The only way to get this to work would be to persist the usedCode and codeMap data structures in a suitable form. Even (just) storing the unique hashcodes as part of the persisted objects is not sufficient, because there is a risk that the application may reissue a hashcode to a newly created object before reading the existing object that has the hashcode.
Finally, it should be noted that you have to be careful with using identity hashcodes anywhere in the solution. Identity hashcodes are not unique across different runs of an application. Indeed, if there are differences in any inputs, or if there is any non-determinism, it is highly likely that a given object will have a different identity hashcode value each time you run the application.
FOLLOW UP
Suppose you are storing millions of urls in database. While retrieving these urls, I want to generate unique hashcode that will make searching faster.

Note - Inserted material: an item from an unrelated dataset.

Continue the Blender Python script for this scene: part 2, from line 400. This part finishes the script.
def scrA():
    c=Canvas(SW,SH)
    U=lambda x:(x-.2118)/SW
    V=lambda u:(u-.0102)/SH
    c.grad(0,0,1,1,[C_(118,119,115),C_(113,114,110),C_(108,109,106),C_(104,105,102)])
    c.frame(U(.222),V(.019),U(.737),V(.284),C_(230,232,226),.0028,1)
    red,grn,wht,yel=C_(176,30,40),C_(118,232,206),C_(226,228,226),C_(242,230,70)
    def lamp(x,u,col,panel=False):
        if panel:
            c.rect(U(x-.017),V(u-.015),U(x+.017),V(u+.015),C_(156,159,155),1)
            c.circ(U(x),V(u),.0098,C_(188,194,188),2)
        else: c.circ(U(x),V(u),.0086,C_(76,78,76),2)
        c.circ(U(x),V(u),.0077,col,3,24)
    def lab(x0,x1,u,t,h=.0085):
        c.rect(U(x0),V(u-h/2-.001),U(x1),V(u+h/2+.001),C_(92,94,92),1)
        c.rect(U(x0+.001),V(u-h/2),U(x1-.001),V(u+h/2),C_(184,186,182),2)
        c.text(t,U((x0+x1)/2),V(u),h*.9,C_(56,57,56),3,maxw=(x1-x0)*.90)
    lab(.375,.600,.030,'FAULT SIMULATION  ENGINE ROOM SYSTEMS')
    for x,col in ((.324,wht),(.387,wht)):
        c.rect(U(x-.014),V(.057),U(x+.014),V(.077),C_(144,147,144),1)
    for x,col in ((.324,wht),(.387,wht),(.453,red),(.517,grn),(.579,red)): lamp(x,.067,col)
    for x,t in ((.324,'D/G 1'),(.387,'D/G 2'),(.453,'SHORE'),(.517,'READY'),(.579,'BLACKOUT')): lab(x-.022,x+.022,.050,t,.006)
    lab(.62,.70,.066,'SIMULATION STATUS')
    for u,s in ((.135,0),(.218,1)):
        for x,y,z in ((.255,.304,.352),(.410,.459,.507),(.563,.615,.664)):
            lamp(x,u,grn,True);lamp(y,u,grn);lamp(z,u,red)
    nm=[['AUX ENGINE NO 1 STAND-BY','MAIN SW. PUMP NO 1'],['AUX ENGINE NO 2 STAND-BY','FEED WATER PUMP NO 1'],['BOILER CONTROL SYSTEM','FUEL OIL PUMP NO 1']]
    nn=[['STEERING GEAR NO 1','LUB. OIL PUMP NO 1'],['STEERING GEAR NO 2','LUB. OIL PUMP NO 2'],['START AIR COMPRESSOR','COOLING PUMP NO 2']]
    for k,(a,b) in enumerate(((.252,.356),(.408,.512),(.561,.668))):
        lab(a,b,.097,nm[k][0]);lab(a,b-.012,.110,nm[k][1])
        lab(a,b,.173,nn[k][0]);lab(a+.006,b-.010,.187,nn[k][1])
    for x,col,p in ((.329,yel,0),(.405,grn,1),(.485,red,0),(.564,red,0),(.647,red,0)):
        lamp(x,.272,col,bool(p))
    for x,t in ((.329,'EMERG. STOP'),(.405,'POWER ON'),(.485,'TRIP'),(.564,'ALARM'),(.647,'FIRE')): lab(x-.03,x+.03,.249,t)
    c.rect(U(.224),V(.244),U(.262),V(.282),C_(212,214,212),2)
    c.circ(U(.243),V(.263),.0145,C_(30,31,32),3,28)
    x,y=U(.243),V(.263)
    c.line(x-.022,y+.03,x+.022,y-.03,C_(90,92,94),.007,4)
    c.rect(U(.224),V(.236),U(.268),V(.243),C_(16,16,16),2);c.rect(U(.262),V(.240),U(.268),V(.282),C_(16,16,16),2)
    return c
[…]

You need to store the hashcodes in a separate column of the table. But given the constraints discussed above, I don't see how this is going to make search faster. Basically you have to search the database for the URL in order to work out its unique hashcode.
I think you are better off using hashcodes that are not unique with a small probability. If you use a good enough "cryptographic" hashing function and a large enough hash size you can (in theory) make the probability of collision arbitrarily small ... but not zero.
Based on my understanding of your question...
If it is your custom object, then you can override the hashcode method(along with equals) to get a consistent hashcode based on the instance variables of your class. You can even return a constant hashcode, it will still satisfy the hascode contract.